===== SOURCE DATA =====

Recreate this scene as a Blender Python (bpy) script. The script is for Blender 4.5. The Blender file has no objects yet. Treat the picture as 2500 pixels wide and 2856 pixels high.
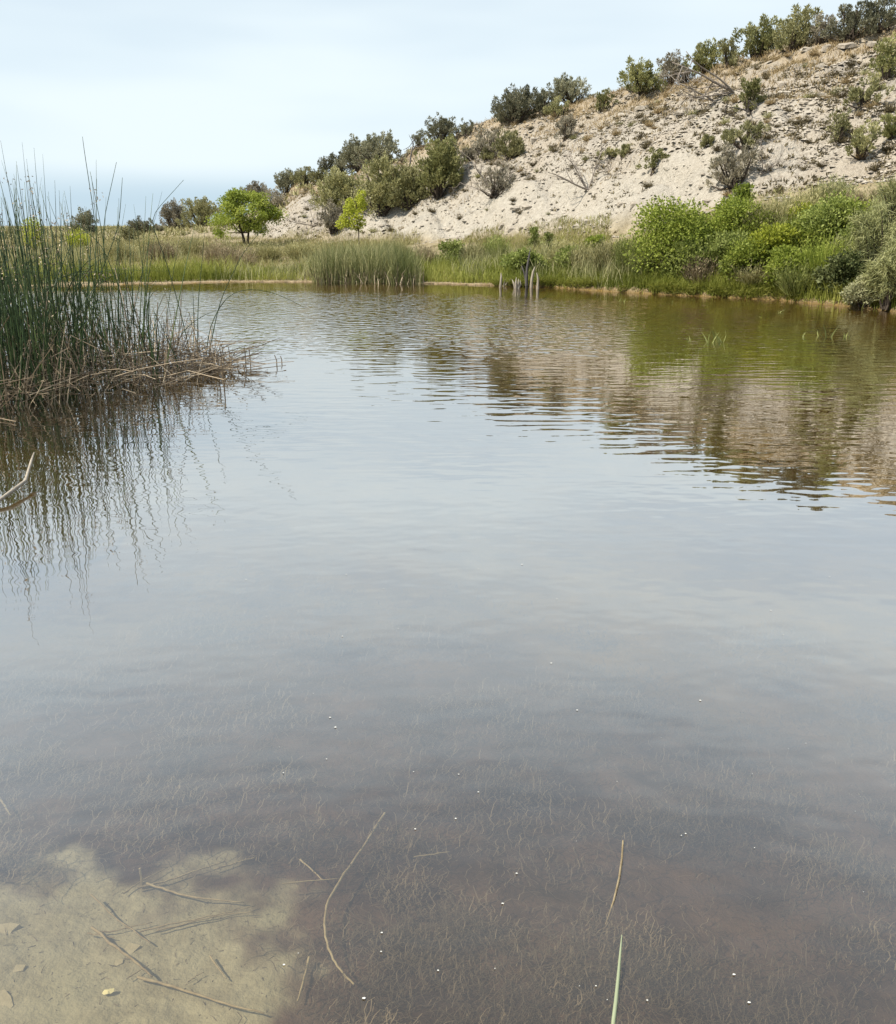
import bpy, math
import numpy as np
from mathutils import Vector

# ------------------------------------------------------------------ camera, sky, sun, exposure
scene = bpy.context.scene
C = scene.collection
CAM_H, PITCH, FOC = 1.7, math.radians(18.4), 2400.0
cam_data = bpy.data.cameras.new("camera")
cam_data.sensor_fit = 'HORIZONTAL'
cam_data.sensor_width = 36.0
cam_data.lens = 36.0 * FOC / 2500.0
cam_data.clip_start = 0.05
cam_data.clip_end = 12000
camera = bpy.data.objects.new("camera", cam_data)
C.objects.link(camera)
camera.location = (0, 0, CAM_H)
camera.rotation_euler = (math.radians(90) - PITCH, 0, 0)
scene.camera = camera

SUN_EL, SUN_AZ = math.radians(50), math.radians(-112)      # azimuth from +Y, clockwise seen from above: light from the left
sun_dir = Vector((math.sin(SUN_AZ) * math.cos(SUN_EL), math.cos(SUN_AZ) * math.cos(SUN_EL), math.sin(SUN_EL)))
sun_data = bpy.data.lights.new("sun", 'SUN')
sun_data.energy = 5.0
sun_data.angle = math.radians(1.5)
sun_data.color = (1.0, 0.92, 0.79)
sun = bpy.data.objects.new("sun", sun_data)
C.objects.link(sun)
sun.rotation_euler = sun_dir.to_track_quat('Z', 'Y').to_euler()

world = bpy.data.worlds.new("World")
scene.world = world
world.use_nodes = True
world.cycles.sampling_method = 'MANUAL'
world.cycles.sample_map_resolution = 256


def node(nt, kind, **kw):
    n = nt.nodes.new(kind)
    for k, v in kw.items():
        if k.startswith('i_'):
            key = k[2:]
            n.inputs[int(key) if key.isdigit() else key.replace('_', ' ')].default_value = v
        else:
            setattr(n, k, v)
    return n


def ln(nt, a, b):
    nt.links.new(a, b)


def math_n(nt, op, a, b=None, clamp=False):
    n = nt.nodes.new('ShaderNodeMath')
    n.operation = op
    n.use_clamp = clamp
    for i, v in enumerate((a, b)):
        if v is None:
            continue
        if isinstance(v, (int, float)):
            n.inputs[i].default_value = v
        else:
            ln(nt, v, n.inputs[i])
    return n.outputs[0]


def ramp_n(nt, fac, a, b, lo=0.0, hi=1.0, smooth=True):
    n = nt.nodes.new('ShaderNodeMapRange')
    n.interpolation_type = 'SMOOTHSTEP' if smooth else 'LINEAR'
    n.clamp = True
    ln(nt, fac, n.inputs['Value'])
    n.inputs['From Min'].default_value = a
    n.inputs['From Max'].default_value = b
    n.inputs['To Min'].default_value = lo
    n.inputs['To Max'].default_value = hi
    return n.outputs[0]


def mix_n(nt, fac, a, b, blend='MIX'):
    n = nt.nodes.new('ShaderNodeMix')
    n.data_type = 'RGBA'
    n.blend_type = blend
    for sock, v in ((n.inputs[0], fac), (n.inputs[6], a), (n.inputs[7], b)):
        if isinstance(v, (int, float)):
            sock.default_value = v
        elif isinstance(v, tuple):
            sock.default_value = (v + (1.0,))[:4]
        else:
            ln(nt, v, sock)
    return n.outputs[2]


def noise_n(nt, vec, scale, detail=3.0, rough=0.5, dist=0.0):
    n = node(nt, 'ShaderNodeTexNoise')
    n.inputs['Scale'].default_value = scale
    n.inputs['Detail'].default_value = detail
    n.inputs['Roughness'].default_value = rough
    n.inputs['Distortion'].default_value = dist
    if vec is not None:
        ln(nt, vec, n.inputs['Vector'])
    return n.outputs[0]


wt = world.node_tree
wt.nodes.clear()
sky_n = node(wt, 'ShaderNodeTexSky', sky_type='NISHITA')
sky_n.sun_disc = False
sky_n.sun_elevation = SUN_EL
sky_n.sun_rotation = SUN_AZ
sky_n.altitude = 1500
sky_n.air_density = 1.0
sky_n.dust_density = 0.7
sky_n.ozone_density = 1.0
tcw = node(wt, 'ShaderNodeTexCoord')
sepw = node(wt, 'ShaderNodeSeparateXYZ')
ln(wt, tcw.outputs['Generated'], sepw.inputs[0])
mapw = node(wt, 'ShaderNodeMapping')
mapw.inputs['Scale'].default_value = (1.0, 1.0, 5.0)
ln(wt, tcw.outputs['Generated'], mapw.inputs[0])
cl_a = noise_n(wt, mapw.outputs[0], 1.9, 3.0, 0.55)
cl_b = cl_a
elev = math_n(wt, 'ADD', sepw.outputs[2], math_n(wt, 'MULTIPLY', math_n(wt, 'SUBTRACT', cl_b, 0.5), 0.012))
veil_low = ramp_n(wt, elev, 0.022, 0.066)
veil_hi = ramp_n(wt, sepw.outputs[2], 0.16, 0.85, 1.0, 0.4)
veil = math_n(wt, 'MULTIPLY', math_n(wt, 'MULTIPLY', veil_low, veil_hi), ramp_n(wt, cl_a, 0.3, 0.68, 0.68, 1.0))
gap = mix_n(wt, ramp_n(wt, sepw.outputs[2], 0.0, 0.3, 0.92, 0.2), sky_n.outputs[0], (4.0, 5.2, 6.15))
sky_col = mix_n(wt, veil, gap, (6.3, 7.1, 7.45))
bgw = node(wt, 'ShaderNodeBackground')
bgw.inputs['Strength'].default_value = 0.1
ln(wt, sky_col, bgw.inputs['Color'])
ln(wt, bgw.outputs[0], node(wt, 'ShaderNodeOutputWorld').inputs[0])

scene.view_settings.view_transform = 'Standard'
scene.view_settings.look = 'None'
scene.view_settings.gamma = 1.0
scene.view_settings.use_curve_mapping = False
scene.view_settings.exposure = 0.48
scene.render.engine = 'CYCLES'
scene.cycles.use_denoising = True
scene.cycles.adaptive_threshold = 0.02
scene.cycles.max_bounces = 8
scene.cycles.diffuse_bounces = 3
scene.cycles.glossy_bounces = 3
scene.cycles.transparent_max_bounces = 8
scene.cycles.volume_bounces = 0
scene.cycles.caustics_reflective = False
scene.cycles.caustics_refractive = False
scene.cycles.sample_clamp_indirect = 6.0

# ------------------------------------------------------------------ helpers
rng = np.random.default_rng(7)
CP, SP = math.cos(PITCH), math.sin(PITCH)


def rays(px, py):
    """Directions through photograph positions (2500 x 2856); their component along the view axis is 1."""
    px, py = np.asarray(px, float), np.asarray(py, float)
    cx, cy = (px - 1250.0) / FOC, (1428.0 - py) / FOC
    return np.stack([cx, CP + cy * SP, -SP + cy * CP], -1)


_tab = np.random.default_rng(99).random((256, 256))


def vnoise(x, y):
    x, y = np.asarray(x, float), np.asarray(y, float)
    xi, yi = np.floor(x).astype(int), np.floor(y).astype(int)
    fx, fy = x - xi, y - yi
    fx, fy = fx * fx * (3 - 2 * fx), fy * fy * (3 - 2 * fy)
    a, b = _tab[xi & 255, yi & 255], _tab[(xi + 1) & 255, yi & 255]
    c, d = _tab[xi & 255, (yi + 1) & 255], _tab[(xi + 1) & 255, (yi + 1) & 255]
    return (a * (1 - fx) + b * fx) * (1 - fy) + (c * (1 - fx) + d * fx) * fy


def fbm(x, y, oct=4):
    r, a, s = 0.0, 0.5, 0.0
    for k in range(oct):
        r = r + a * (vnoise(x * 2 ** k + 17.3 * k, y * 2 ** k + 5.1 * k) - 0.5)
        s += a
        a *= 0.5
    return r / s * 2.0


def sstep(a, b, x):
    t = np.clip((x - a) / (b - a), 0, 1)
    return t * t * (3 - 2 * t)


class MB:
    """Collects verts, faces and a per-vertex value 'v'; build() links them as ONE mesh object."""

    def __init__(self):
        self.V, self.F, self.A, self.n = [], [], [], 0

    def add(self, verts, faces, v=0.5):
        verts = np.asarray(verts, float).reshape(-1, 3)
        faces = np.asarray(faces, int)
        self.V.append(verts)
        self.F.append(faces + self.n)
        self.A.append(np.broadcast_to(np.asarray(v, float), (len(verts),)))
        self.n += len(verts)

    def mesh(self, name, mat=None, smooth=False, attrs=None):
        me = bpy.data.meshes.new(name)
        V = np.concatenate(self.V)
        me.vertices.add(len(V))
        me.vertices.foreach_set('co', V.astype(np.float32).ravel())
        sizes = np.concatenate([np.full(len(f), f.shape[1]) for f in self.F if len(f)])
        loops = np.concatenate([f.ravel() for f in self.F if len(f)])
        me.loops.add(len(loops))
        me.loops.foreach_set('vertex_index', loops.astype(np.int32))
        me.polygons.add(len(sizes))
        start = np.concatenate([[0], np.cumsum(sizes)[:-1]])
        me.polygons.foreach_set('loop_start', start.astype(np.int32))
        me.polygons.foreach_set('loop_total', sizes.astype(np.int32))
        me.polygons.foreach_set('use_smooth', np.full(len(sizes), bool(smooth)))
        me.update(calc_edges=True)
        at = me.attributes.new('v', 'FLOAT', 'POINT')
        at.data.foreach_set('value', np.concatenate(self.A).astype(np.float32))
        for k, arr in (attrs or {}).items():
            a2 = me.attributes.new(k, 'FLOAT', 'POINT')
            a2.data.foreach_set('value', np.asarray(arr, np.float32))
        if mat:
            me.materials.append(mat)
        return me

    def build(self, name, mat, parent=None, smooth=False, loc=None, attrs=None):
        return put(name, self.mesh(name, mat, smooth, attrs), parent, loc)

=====

▶ SET EXERCISE: Quote, exactly and only, the lines from the first line of the data above through the line containing "nt.links.new(a, b)". The pictures do not belong in it.

▶ ANSWER IN FULL:
Recreate this scene as a Blender Python (bpy) script. The script is for Blender 4.5. The Blender file has no objects yet. Treat the picture as 2500 pixels wide and 2856 pixels high.
import bpy, math
import numpy as np
from mathutils import Vector

# ------------------------------------------------------------------ camera, sky, sun, exposure
scene = bpy.context.scene
C = scene.collection
CAM_H, PITCH, FOC = 1.7, math.radians(18.4), 2400.0
cam_data = bpy.data.cameras.new("camera")
cam_data.sensor_fit = 'HORIZONTAL'
cam_data.sensor_width = 36.0
cam_data.lens = 36.0 * FOC / 2500.0
cam_data.clip_start = 0.05
cam_data.clip_end = 12000
camera = bpy.data.objects.new("camera", cam_data)
C.objects.link(camera)
camera.location = (0, 0, CAM_H)
camera.rotation_euler = (math.radians(90) - PITCH, 0, 0)
scene.camera = camera

SUN_EL, SUN_AZ = math.radians(50), math.radians(-112)      # azimuth from +Y, clockwise seen from above: light from the left
sun_dir = Vector((math.sin(SUN_AZ) * math.cos(SUN_EL), math.cos(SUN_AZ) * math.cos(SUN_EL), math.sin(SUN_EL)))
sun_data = bpy.data.lights.new("sun", 'SUN')
sun_data.energy = 5.0
sun_data.angle = math.radians(1.5)
sun_data.color = (1.0, 0.92, 0.79)
sun = bpy.data.objects.new("sun", sun_data)
C.objects.link(sun)
sun.rotation_euler = sun_dir.to_track_quat('Z', 'Y').to_euler()

world = bpy.data.worlds.new("World")
scene.world = world
world.use_nodes = True
world.cycles.sampling_method = 'MANUAL'
world.cycles.sample_map_resolution = 256


def node(nt, kind, **kw):
    n = nt.nodes.new(kind)
    for k, v in kw.items():
        if k.startswith('i_'):
            key = k[2:]
            n.inputs[int(key) if key.isdigit() else key.replace('_', ' ')].default_value = v
        else:
            setattr(n, k, v)
    return n


def ln(nt, a, b):
    nt.links.new(a, b)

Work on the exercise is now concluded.